Let $ n \geq 3 $. By factorising $ n $ or $n + 1 $ (as appropriate), show that $ \mathbb{Z}[\sqrt{-n}] $ is not a UFD.
My thoughts so far:
Define $ N(a + b \sqrt{-n}) = a^2 + n b^2 $.
Suppose $ n $ is odd. Then $ n + 1 $ is even, say $ n + 1 = 2k $. Now $ N(2) = 4 $, and the norm of an element in this ring can never be 2, so we have that 2 is irreducible. Now note that $ 1 + n = (1 + \sqrt{-n})(1 - \sqrt{-n}) $. Is $ 1 + \sqrt{-n} $ irreducible? Well, if $ 1 + \sqrt{-n} = z_1 z_2 $, then $ N(z_1)N(z_2) = 1 + n $. So $ N(z_i) \leq \frac{n+1}{2} < n $. But this means both $ z_i$ must be purely real, which clearly can't be the case.
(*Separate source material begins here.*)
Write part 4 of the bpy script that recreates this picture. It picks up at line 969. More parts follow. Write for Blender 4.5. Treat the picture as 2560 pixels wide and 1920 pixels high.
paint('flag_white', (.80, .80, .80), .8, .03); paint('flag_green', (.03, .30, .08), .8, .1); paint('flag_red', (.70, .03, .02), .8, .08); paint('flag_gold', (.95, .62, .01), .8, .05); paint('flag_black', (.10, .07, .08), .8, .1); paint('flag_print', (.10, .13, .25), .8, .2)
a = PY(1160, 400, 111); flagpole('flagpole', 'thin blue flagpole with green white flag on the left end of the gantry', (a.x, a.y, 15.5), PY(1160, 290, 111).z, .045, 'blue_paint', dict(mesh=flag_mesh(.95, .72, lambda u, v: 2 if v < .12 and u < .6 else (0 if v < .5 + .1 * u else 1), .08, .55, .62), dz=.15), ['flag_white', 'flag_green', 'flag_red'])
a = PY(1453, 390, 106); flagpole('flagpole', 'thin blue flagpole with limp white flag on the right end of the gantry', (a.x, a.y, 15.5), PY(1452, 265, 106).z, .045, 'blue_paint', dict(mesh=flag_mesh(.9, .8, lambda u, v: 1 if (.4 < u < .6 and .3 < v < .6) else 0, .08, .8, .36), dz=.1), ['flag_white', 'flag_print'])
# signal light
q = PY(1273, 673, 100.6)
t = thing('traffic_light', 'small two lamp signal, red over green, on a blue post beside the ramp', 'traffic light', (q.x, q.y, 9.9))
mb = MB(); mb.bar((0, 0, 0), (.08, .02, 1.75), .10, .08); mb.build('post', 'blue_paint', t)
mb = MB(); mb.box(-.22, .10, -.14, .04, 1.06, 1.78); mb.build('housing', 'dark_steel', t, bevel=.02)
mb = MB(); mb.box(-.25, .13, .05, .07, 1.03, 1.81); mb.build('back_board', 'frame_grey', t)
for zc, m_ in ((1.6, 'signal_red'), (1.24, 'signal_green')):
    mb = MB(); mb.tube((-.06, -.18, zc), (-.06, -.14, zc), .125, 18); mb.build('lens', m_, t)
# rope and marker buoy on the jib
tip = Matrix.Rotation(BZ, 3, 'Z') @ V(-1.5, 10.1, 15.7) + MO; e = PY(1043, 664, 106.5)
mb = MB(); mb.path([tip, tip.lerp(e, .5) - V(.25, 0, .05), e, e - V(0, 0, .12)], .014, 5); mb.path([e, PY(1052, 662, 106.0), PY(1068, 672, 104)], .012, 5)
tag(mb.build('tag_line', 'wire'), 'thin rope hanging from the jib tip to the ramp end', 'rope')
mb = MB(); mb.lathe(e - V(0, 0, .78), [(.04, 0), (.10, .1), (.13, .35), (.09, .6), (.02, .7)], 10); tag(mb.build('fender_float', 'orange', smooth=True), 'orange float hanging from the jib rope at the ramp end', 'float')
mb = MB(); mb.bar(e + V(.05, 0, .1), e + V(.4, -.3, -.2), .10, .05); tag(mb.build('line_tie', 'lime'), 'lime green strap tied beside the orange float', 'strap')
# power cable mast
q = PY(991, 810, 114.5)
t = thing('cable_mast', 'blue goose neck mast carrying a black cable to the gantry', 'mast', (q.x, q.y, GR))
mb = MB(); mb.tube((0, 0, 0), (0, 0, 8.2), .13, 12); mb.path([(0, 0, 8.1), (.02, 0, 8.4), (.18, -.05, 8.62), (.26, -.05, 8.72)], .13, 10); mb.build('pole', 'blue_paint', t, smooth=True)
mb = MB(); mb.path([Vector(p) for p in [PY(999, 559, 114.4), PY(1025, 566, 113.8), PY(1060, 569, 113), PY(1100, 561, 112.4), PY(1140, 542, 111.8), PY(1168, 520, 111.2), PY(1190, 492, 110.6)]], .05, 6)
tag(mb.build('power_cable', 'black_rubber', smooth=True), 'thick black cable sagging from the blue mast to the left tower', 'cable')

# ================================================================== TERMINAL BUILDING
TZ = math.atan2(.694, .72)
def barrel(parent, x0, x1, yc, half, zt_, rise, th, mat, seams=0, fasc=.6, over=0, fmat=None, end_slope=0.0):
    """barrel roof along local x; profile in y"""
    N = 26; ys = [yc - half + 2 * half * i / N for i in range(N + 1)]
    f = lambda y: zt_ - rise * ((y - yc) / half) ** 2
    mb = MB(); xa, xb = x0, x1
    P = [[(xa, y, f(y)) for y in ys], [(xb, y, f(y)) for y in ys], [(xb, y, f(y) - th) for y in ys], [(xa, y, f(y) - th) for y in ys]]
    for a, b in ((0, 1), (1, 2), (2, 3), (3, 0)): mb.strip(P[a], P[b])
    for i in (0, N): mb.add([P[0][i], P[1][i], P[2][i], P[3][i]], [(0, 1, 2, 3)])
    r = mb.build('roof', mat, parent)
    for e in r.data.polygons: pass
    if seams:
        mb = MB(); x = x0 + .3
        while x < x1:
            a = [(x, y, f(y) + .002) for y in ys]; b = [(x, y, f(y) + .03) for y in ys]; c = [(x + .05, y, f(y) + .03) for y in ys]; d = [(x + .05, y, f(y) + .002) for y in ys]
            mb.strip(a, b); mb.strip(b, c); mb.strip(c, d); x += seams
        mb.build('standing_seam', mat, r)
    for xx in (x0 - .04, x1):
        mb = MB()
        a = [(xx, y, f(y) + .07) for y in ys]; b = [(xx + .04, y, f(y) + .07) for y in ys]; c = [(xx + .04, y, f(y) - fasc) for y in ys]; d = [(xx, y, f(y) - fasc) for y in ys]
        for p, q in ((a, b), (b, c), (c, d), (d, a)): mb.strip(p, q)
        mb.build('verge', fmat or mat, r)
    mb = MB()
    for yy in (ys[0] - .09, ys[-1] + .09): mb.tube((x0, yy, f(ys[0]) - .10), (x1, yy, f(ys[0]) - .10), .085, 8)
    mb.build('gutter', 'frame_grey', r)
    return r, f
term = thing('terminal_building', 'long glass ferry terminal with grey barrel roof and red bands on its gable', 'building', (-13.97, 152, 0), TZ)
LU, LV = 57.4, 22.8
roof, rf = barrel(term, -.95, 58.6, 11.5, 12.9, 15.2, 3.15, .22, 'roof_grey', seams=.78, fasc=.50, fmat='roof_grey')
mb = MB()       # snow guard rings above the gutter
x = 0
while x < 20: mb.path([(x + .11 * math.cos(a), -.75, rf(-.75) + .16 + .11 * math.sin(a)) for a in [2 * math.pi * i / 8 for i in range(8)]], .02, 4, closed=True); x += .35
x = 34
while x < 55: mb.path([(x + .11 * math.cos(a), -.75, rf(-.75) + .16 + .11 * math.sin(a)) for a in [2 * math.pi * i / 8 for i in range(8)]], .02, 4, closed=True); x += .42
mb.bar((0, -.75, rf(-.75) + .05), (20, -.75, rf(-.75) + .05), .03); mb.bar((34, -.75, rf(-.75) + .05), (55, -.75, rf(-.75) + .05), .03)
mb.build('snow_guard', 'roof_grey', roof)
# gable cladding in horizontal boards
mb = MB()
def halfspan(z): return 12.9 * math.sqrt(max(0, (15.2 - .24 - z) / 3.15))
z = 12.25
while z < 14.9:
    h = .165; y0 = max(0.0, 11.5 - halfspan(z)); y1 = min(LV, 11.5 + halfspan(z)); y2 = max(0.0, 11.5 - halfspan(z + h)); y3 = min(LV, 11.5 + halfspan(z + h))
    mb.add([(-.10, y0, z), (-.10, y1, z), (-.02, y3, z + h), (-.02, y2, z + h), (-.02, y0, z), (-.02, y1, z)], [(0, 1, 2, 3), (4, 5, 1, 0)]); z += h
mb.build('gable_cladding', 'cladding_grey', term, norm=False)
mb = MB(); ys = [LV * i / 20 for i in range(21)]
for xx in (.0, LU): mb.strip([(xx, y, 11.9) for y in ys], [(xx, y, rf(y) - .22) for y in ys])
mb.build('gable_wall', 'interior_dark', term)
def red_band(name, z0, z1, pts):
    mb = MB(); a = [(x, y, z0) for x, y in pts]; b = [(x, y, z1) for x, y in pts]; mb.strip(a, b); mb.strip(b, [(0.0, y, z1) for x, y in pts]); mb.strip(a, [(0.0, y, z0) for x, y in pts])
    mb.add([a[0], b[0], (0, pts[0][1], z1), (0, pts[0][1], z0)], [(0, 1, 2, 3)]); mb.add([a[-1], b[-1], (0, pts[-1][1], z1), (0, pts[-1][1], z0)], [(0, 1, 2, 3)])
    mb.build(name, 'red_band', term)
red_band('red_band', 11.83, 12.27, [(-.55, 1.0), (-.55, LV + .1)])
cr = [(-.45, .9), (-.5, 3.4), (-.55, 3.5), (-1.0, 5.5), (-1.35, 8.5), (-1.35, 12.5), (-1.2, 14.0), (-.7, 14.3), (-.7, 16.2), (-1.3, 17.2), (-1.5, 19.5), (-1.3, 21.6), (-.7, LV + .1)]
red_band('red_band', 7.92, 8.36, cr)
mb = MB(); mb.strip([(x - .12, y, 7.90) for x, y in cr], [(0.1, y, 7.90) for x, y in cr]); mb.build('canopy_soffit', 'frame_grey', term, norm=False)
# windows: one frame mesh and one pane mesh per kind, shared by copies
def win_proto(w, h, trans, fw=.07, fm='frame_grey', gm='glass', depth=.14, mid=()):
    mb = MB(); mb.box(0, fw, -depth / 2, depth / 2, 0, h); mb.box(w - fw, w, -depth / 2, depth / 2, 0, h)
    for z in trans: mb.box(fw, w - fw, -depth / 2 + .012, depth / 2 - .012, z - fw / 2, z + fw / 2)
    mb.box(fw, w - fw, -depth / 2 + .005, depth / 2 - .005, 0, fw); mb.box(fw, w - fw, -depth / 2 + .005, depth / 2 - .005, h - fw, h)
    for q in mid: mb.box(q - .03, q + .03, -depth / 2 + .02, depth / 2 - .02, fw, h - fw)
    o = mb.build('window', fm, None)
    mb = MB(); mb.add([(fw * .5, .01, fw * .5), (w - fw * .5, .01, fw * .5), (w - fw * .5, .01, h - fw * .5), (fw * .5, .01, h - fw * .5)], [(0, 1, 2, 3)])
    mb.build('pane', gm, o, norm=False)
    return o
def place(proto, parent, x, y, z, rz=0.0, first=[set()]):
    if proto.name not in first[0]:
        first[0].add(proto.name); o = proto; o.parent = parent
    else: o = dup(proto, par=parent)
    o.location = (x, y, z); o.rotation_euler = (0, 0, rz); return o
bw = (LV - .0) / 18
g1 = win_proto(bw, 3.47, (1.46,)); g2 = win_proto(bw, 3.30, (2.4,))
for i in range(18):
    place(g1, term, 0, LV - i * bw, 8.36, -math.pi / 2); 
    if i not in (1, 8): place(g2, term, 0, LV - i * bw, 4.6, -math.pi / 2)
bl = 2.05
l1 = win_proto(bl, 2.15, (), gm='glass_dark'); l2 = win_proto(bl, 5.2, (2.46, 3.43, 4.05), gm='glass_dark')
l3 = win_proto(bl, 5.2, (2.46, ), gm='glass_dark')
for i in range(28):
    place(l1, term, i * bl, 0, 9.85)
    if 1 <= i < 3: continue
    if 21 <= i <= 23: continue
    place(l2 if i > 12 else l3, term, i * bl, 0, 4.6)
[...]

Similarly, $ 1 - \sqrt{-n} $ is irreducible. Neither of these factors are equal to 2, and so 2 appears in one factorisation but not another. Hence for $ n $ odd, we don't have a UFD.
What about $n$ even? How can I factorise $ n $ other than as $ 2k $ for some $k $?
Thanks
EDIT: I overlooked $ n = \sqrt{-n} ( -\sqrt{n}) $!